- **Recorded data**

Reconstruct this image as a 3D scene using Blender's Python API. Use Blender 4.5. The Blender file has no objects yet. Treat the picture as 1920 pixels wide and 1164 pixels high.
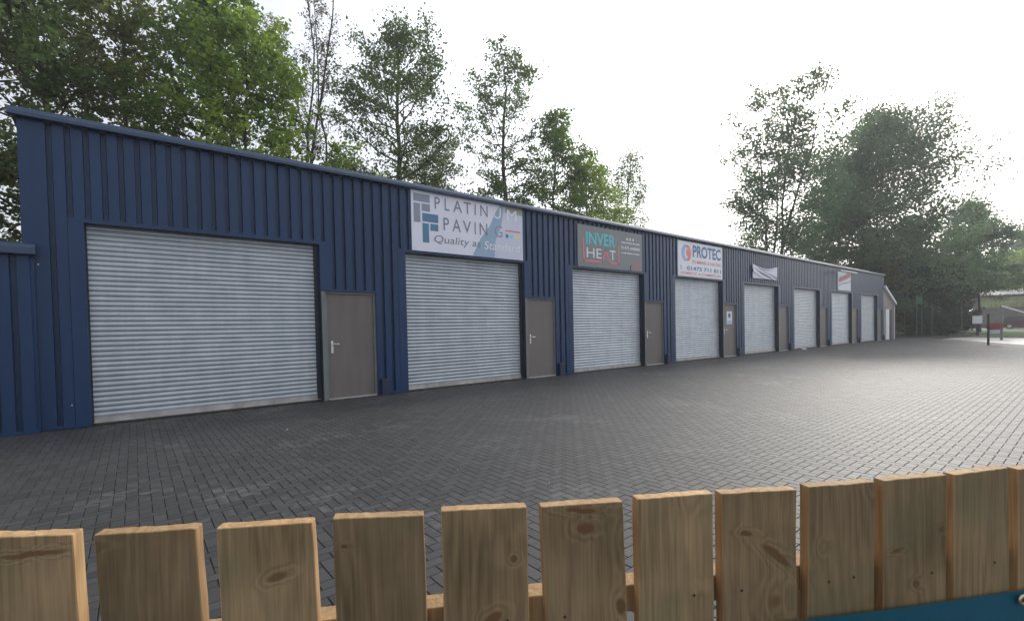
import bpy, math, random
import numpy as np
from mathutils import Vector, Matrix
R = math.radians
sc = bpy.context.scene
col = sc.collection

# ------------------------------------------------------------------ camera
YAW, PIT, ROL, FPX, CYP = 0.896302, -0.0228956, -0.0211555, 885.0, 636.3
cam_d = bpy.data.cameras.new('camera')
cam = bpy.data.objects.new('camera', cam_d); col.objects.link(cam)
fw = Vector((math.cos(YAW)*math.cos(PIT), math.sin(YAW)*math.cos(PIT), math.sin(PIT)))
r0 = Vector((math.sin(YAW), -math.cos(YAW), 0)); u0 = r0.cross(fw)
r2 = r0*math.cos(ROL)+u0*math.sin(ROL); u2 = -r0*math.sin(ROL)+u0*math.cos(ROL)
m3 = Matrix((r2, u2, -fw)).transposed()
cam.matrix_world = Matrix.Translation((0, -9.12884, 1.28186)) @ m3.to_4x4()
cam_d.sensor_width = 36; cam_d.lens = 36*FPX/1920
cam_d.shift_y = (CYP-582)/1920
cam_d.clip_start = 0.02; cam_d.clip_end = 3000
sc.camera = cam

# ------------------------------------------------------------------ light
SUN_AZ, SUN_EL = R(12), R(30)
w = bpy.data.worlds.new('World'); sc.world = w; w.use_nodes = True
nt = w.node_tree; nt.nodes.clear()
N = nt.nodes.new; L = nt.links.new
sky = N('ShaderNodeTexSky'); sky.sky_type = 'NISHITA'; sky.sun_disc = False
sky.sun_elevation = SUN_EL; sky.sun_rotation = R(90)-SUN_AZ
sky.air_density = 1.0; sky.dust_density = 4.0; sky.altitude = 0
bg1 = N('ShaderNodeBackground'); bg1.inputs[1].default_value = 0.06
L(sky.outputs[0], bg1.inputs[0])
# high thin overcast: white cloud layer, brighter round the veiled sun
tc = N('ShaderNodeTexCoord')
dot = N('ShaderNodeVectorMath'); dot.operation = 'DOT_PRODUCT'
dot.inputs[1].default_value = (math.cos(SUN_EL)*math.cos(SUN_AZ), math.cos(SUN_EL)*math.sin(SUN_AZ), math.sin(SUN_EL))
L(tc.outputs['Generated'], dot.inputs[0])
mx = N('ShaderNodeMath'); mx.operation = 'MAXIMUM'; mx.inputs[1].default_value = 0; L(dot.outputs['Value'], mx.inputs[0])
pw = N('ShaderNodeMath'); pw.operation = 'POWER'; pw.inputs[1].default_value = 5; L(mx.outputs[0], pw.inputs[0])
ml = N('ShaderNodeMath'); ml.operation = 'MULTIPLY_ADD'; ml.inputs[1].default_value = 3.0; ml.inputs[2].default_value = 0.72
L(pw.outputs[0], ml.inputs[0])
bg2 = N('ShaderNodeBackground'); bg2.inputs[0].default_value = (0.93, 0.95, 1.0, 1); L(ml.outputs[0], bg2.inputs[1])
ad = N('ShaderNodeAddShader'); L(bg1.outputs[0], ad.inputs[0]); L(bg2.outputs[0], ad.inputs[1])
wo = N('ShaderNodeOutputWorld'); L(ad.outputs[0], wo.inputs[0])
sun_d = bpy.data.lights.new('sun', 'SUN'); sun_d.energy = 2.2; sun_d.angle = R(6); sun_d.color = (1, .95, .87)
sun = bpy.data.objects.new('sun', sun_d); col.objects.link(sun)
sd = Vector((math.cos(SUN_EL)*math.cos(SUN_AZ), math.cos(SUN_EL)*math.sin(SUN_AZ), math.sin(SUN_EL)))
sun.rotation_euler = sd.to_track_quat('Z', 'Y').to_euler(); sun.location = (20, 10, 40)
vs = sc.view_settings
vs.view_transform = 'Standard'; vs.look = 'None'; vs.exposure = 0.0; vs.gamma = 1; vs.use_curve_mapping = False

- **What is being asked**
Copy the whole of the material above exactly, but not its images.

- **Full solution**
Reconstruct this image as a 3D scene using Blender's Python API. Use Blender 4.5. The Blender file has no objects yet. Treat the picture as 1920 pixels wide and 1164 pixels high.
import bpy, math, random
import numpy as np
from mathutils import Vector, Matrix
R = math.radians
sc = bpy.context.scene
col = sc.collection

# ------------------------------------------------------------------ camera
YAW, PIT, ROL, FPX, CYP = 0.896302, -0.0228956, -0.0211555, 885.0, 636.3
cam_d = bpy.data.cameras.new('camera')
cam = bpy.data.objects.new('camera', cam_d); col.objects.link(cam)
fw = Vector((math.cos(YAW)*math.cos(PIT), math.sin(YAW)*math.cos(PIT), math.sin(PIT)))
r0 = Vector((math.sin(YAW), -math.cos(YAW), 0)); u0 = r0.cross(fw)
r2 = r0*math.cos(ROL)+u0*math.sin(ROL); u2 = -r0*math.sin(ROL)+u0*math.cos(ROL)
m3 = Matrix((r2, u2, -fw)).transposed()
cam.matrix_world = Matrix.Translation((0, -9.12884, 1.28186)) @ m3.to_4x4()
cam_d.sensor_width = 36; cam_d.lens = 36*FPX/1920
cam_d.shift_y = (CYP-582)/1920
cam_d.clip_start = 0.02; cam_d.clip_end = 3000
sc.camera = cam

# ------------------------------------------------------------------ light
SUN_AZ, SUN_EL = R(12), R(30)
w = bpy.data.worlds.new('World'); sc.world = w; w.use_nodes = True
nt = w.node_tree; nt.nodes.clear()
N = nt.nodes.new; L = nt.links.new
sky = N('ShaderNodeTexSky'); sky.sky_type = 'NISHITA'; sky.sun_disc = False
sky.sun_elevation = SUN_EL; sky.sun_rotation = R(90)-SUN_AZ
sky.air_density = 1.0; sky.dust_density = 4.0; sky.altitude = 0
bg1 = N('ShaderNodeBackground'); bg1.inputs[1].default_value = 0.06
L(sky.outputs[0], bg1.inputs[0])
# high thin overcast: white cloud layer, brighter round the veiled sun
tc = N('ShaderNodeTexCoord')
dot = N('ShaderNodeVectorMath'); dot.operation = 'DOT_PRODUCT'
dot.inputs[1].default_value = (math.cos(SUN_EL)*math.cos(SUN_AZ), math.cos(SUN_EL)*math.sin(SUN_AZ), math.sin(SUN_EL))
L(tc.outputs['Generated'], dot.inputs[0])
mx = N('ShaderNodeMath'); mx.operation = 'MAXIMUM'; mx.inputs[1].default_value = 0; L(dot.outputs['Value'], mx.inputs[0])
pw = N('ShaderNodeMath'); pw.operation = 'POWER'; pw.inputs[1].default_value = 5; L(mx.outputs[0], pw.inputs[0])
ml = N('ShaderNodeMath'); ml.operation = 'MULTIPLY_ADD'; ml.inputs[1].default_value = 3.0; ml.inputs[2].default_value = 0.72
L(pw.outputs[0], ml.inputs[0])
bg2 = N('ShaderNodeBackground'); bg2.inputs[0].default_value = (0.93, 0.95, 1.0, 1); L(ml.outputs[0], bg2.inputs[1])
ad = N('ShaderNodeAddShader'); L(bg1.outputs[0], ad.inputs[0]); L(bg2.outputs[0], ad.inputs[1])
wo = N('ShaderNodeOutputWorld'); L(ad.outputs[0], wo.inputs[0])
sun_d = bpy.data.lights.new('sun', 'SUN'); sun_d.energy = 2.2; sun_d.angle = R(6); sun_d.color = (1, .95, .87)
sun = bpy.data.objects.new('sun', sun_d); col.objects.link(sun)
sd = Vector((math.cos(SUN_EL)*math.cos(SUN_AZ), math.cos(SUN_EL)*math.sin(SUN_AZ), math.sin(SUN_EL)))
sun.rotation_euler = sd.to_track_quat('Z', 'Y').to_euler(); sun.location = (20, 10, 40)
vs = sc.view_settings
vs.view_transform = 'Standard'; vs.look = 'None'; vs.exposure = 0.0; vs.gamma = 1; vs.use_curve_mapping = False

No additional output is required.